Probability: Find the probability of an event given that another event *might* occur

Question

To my understanding, $P(A|B)$ is the probability of A given that B has already occur (or we know will occur): $P(A|B) = P(A \cap B) / P(B)$

What confuses me a lot is how to update the probability of A given that I know the value of $P(A|B)$ and also that B might occur with a probability $P_B$ but has not happened yet.

For example:

Let's say Bob enters a store to pick a movie. Initially, the chances of Bob choosing a movie are $\{\beta_1,...\beta_n\}$ for the all the $\{m_1,...m_n\}$ movies in the store. Then, he see his friend Anne also choosing a movie. Since Bob wants to see a movie with Anne, the chances that Bob accepts to see the move Anne chooses are known to be higher ($P(A_m|B_m)$ isn't?). However if Anne chooses a very bad movie, Bob will still take a different one. The chances of Anne choosing a movie from the store are $\{\alpha_1,...\alpha_n\}$ for the all the $\{m_1,...m_n\}$ movies in the store.

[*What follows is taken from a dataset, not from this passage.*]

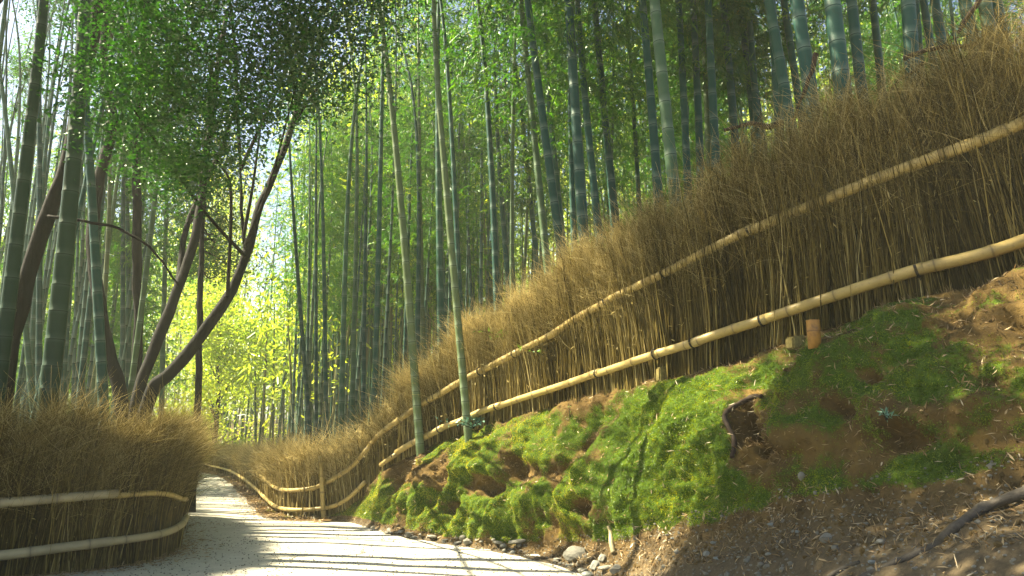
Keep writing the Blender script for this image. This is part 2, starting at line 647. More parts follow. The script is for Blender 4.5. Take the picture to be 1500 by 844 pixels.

The question is what are the chances of Bob picking a given movie $m$ after seeing Anne but before knowing which movie Anne will choose?

Answer 1

the fact that you (the mathematician) know the probability for event $B$ should not affect the probability of event $A$. $P(B)$ is a certain real, whether or not this value has been computed has no effect on $P(A)$.